Some came out and said it was terrifying, others didn’t say anything, like it was just another day on the job. Thinking about it years later, I only pray that it really was a demon inside that young woman. I pray they didn’t misdiagnose something worse to stroke their religious egos and I hate that I think about it that way, that these men would do that. But they would.

There were hundreds of prayer nights that went late into the evening, even more weekends confined to this building and just a few less nights of music rehearsals you had to show up to if you even had an ounce of talent. My whole life was expected to be wrapped up in this church, but I don’t remember it being encouraged to be wrapped up in God the same way.

My parents left that church eventually and we’ve only ever gone back for funerals. Most people we knew left after a while, too.

The last time I stepped foot in that building, I roamed into every door, every Sunday school room. None of them had really changed much since I was a kid. Everything was almost exactly the same as when I sat there thinking my parents were trying to trick me. I needed a cigarette pretty bad after walking through all those doors, but I knew better than to smoke in front of the same people I grew up with in that building. I knew what they would say.

I was never going to be the good little Christian girl they wanted me to be.

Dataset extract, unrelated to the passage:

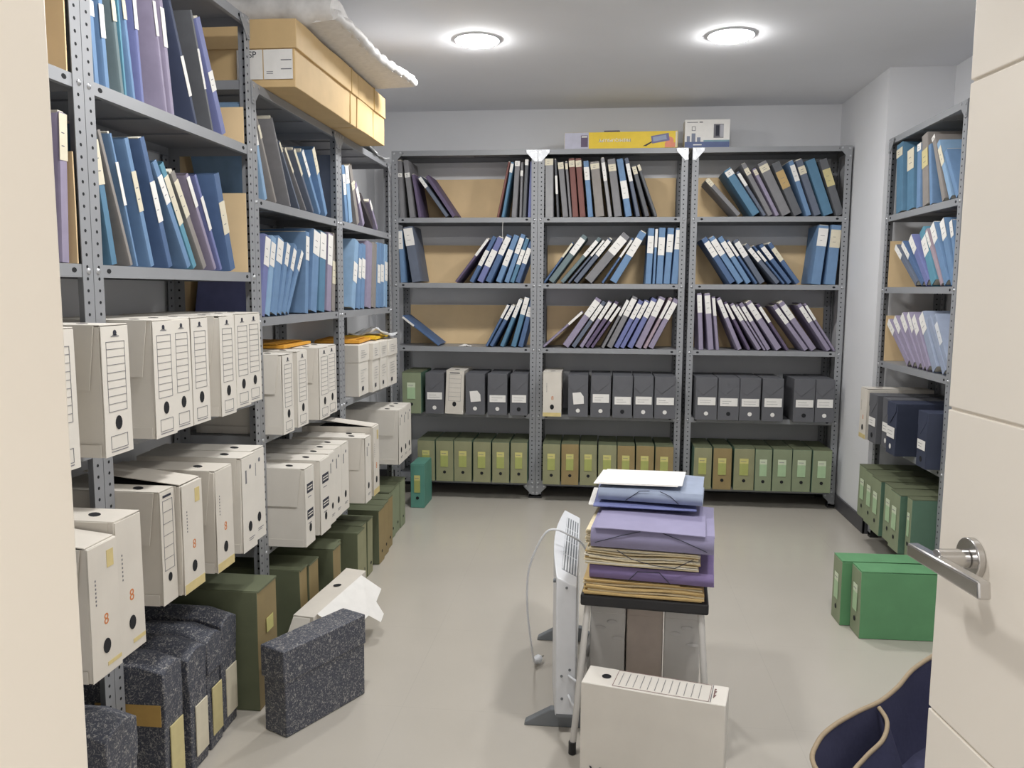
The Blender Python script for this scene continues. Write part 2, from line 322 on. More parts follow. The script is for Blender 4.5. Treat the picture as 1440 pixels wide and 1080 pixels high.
  (3.8419, 0.251, 0.340, 0.0645, 'lb', 0.33, 0.61, 'w'), (3.9374, 0.174, 0.324, 0.0508, 'bl', 0.23, 0.53, 'w'), (4.0027, 0.137, 0.326, 0.0618, 'bl', 0.23, 0.53, 'w'),
  (4.106, 0.133, 0.341, 0.0813, 'li', 0.00, 0.00, 'w'), (4.2, 0.120, 0.342, 0.0755, 'ta', 0.00, 0.00, 'w'), (4.296, 0.085, 0.348, 0.0578, 'bl', 0.34, 0.62, 'w'),
  (4.37, 0.074, 0.348, 0.0648, 'bl', 0.33, 0.60, 'w'), (4.446, 0.074, 0.348, 0.0608, 'lb', 0.28, 0.58, 'w'),
 ],
 'rR0': [
  (-4.38, -0.130, 0.344, 0.0850, 'tb', 0.07, 0.19, 'c'), (-4.229, -0.117, 0.291, 0.0850, 'tb', 0.00, 0.34, 'c'), (-4.1074, -0.102, 0.300, 0.0492, 'bl', 0.00, 0.11, 'w'),
  (-4.0316, -0.182, 0.334, 0.0701, 'ta', 0.22, 0.47, 'y'), (-3.9475, -0.220, 0.278, 0.0338, 'bl', 0.00, 0.00, 'w'), (-3.8178, -0.493, 0.338, 0.0373, 'ta', 0.00, 0.06, 'w'),
  (-3.7395, -0.584, 0.313, 0.0360, 'lb', 0.11, 0.41, 'c'), (-3.6762, -0.639, 0.260, 0.0333, 'bl', 0.00, 0.00, 'w'),
 ],
 'rR1': [
  (-4.064, -1.022, 0.360, 0.0328, 'sl', 0.00, 0.30, 'w'), (-3.9821, -0.977, 0.360, 0.0310, 'db', 0.02, 0.36, 'w'), (-3.9329, -0.844, 0.331, 0.0438, 'vi', 0.01, 0.32, 'w'),
  (-3.8775, -0.626, 0.305, 0.0563, 'te', 0.16, 0.47, 'w'), (-3.7725, -0.708, 0.328, 0.0258, 'pi', 0.04, 0.31, 'w'), (-3.7294, -0.640, 0.327, 0.0478, 'bl', 0.01, 0.30, 'w'),
  (-3.6711, -0.523, 0.319, 0.0474, 'bl', 0.01, 0.30, 'w'), (-3.6174, -0.392, 0.292, 0.0312, 'bl', 0.00, 0.25, 'w'),
 ],
 'rR2': [
  (-4.109, -1.018, 0.360, 0.0394, 'li', 0.00, 0.29, 'w'), (-4.0347, -0.937, 0.358, 0.0391, 'li', 0.01, 0.30, 'w'), (-3.9723, -0.849, 0.347, 0.0426, 'li', 0.01, 0.31, 'w'),
  (-3.9091, -0.777, 0.339, 0.0330, 'li', 0.01, 0.33, 'w'), (-3.8619, -0.754, 0.313, 0.0427, 'li', 0.01, 0.33, 'w'), (-3.794, -0.697, 0.312, 0.0537, 'ls', 0.02, 0.33, 'w'),
  (-3.695, -0.735, 0.307, 0.0423, 'ls', 0.00, 0.00, 'w'), (-3.632, -0.692, 0.317, 0.0339, 'ls', 0.14, 0.49, 's'),
 ],
}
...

Never ever was I going to live up to the reputation my parents made for themselves there. My clothes were never going to be normal, my words were never going to be quiet and sweet. These tattoos and beers and cigarettes all damned me to Hell a long time ago.

It took a while after I left for me to find God, but I found Her. She was in the arms of people who liked me the way I am, in the hearts of people who didn’t agree with everything I said, but respected my humanity anyway. God granted me an education where I could make my own decisions and cultivate my own beliefs. They’re not the beliefs of my father, but they leave room for me to think that the difference is okay. It makes life more interesting.

My God taught me that it’s okay to evolve, but it’s not okay to be stuck being someone I am not. She only loves me when I am who She made me to be. Whether they wanted to or not, these people kept sending me straight to Hell. But my God sent me to myself.